The case for the prosecution cites adjective overload, the inappropriateness of a domestic analogy to a national retailer and the sheer yuk of ‘loyal’.  But this is not the poor whipped Waitrose writer’s fault, I suspect.  A paragraph like this is so internally-focused it can only have been written by someone whose seniority outweighed their writing ability by a serious factor.  It must have been someone on the board.

“That’s why we’ve come up with this short guide to help all our myWaitrose customers make the most of the scheme and to remind you about scanning your myWaitrose card. We hope that through observing this free tea and coffee etiquette, we can continue to offer a complimentary hot drink each time you shop with us.”

I’ll hold off contacting Amnesty about the blatant torture of grammar, but “observing this free tea and coffee etiquette”?  Really?  I’m calling you on this one, Mr Lewis.  I know a threat with menaces when I see one.  I either give you my customer data or you deny me my free coffee?  Right?  And you thought that the old ‘hot coffee’ close would keep people in the shop for longer.  Fair enough.

And Mr Lewis is clearly serious.  He makes that clear in the next paragraph:

“…we will be asking myWaitrose members who wish to enjoy their free tea or coffee in one of our Cafés to also purchase a treat – such as a sandwich, cake, biscuit or piece of fruit. This change will enable us to continue to offer our customers the enjoyable service they expect.”

Interesting attempt to take the sting out of it by the use of the future tense – “…we will be asking…”  But it still can’t obscure what’s really going on.  No more nipping into the cafe, helping yourself to a Daily Fail and a freebie coffee and taking space that could be used by a proper, paying customer.  And since when was ‘a piece of fruit’ a treat, Mr Lewis?  Or a sandwich?  Come off it, old chap.

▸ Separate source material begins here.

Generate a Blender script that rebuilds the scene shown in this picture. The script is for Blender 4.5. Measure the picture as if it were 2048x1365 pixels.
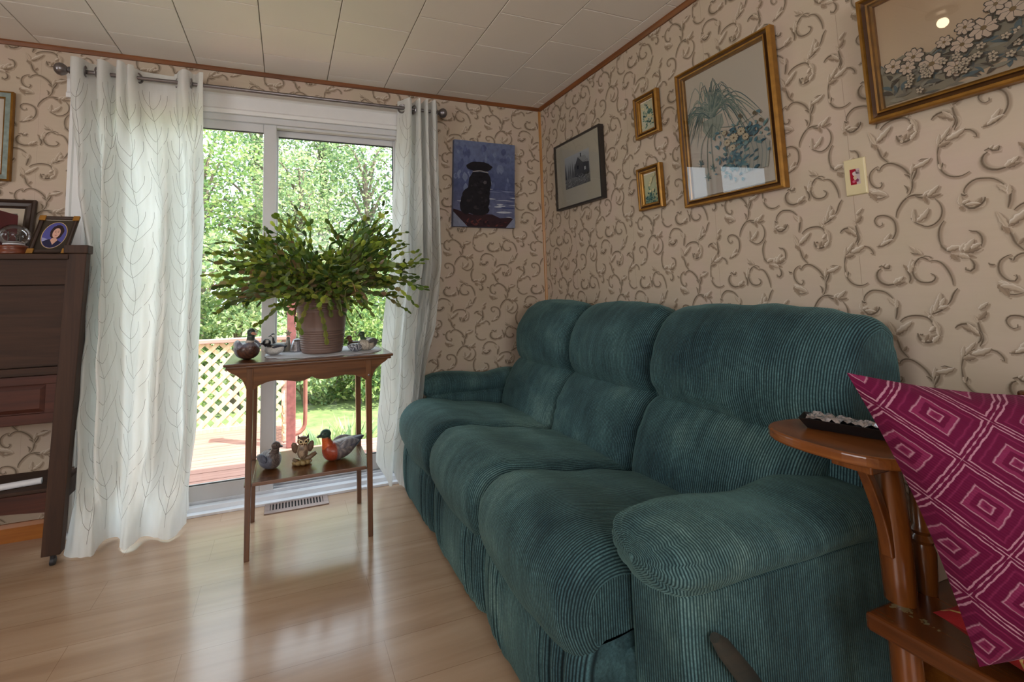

Once you’ve weeded out the weasel words, taken a geological hammer to the sugar coating and got to the real message, it looks like this:

“Dear Customer,

We’re sorry.  It was all a terrible mistake.  We didn’t realise that offering freebie tea and coffee would see us haemorrhaging profits like the French aristocracy in 1789.  The car parks are cluttered up with trashy old ’62 plate Evoques. There are people in training shoes and tracksuit bottoms calling the Partners “mate”.

It can’t go on.

For pity’s sake, we’re even giving away bean-to-cup to people who can’t pronounce ‘quinoa’ properly.  We’ve had to have our Financial Director resuscitated several times this week – and it’s only Wednesday.

This has to stop before we sink under a tsunami of free Columbian.

It’s simple.  Swipe your sodding Waitrose card – or get the butler to do it – before you help yourself to your free cuppa.  Or we’ll set the bloody dogs on you.  OK?

Yours, desperate for a way out of a very, VERY expensive customer perk but hoping no-one notices if we do it bit by bit,

Mr John Lewis”

3 thoughts on “Storm in a (free) teacup

Add yours

  1. Absolutely ridiculous a ‘sandwich’ isn’t a ‘treat’. What planet are these weasel worded mealy mouths on? Not overheard in Wairose: “it’s 10:30 I’ll treat myself to a chicken and chorizo sandwich before lunch”. The world has enough problems without Waitrose adding to the general BS and denying people promised free tea (cost: 4p). I’m back Lidl 🙂

    Like

  2. Maybe this will stop the dozy arses that treat the shopping aisles as a cafe and get in the way of my access to the quails’ eggs and pecorino. Useless gits slow me down and mean I have to walk the Labradors in the dark. Bastards.